Untuk menyingkap pertanyaan ini, kita sepertinya belum memiliki penjelasan akademis yang dapat diandalkan. Bukan karena adaptasi inferiority complex dalam budaya suatu bangsa masih kontroversial, dan masih dianggap pseudo-science. Tapi juga, karena dampak kolonial terhadap kehidupan (masa depan) bangsa terjajah memerlukan pemetaan psikologis dan historis yang kompleks. Seperti yang dirintis kelompok Subaltern Studies, yang mengkaji atribut umum sub ordinasi masyarakat Asia Selatan dan keterkaitannya dengan narasi kolonialisme (Postcolonial Theory - A Critical Introduction, 1998:1).
Bermental ‘Demang’
Daripada kita mengambil kesimpulan yang simplisitis, lebih bijak bagi kita untuk menunggu penelitian-penelitian apokaliptik mengenai inferiority complex yang mungkin diderita bangsa kita. Dan karena kita sudah terbiasa hidup dalam dunia yang deterministik, maka kita pun memerlukan penjelasan lain untuk membenarkan kondisi ketertinggalan bangsa.
Salah satu hipotesis yang memadai, yang membuat bangsa kita terperosok dalam ketertinggalan, adalah keberadaan penguasa yang bermental ‘demang’. Kelompok penguasa (dan juga pemimpin) bermental ‘demang’ ini bisa muncul, dan berkembang dari mana saja.
Mereka bisa saja para pengambil kebijakan dan pejabat publik (dari pusat hingga daerah), yang menggunakan otoritasnya demi keuntungan pribadi. Sebagian besar politisi busuk, yang disebut peneliti CSIS J. Kristiadi, berasal dari partai ‘kartel’. Atau, oknum ilmuwan dan teknokrat yang sekedar menjadi spin doctor (sempalan superfisial) penguasa dari kebijakan-kebijakan yang menyesatkan.
Termasuk orang-orang, menurut mantan economic hit man Amerika John Perkins, yang menjadi bagian dari sekelompok kecil elite yang korup, dengan kekayaan berlimpah disekitar lautan kemiskinan masyarakatnya.
Eksistensi para ‘demang’ inilah yang membuat potensi (sosial dan ekonomi) Indonesia tidak berarti apa-apa.
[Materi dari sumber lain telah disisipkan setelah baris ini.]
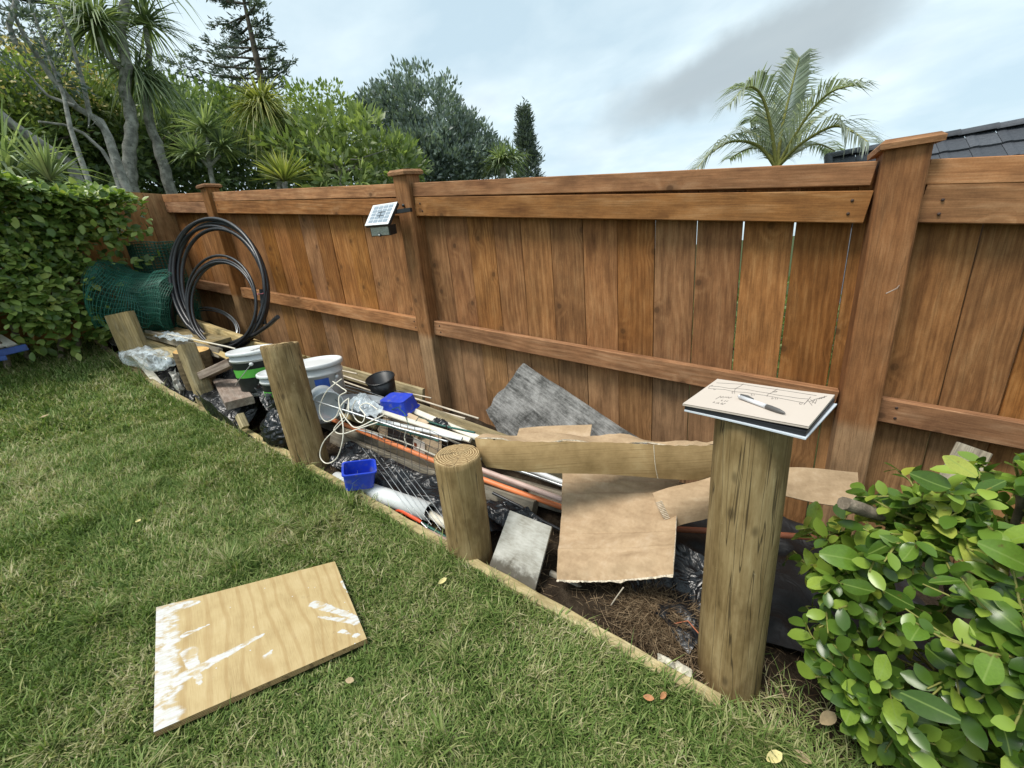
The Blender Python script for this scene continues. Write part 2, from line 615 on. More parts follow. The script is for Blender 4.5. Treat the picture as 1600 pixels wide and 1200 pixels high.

Untuk sementara, merekalah yang pantas untuk kita jadikan sumber kesalahan dalam carut-marutnya pengelolaan republik ini.
Dan, seperti yang kerap diutarakan banyak pakar yang optimistik: dengan kondisi yang mencemaskan saat ini, Indonesia tetap memiliki beragam resources yang memadai untuk bangkit kembali.
Meski, harus kita hayati secara pervasif, bahwa selagi masih ada pemimpin yang bermental ‘demang’, maka gagasan Indonesia Bangkit, dalam jangka waktu yang panjang, akan sekedar menjadi wishful thinking, sekedar impian suntuk kita belaka.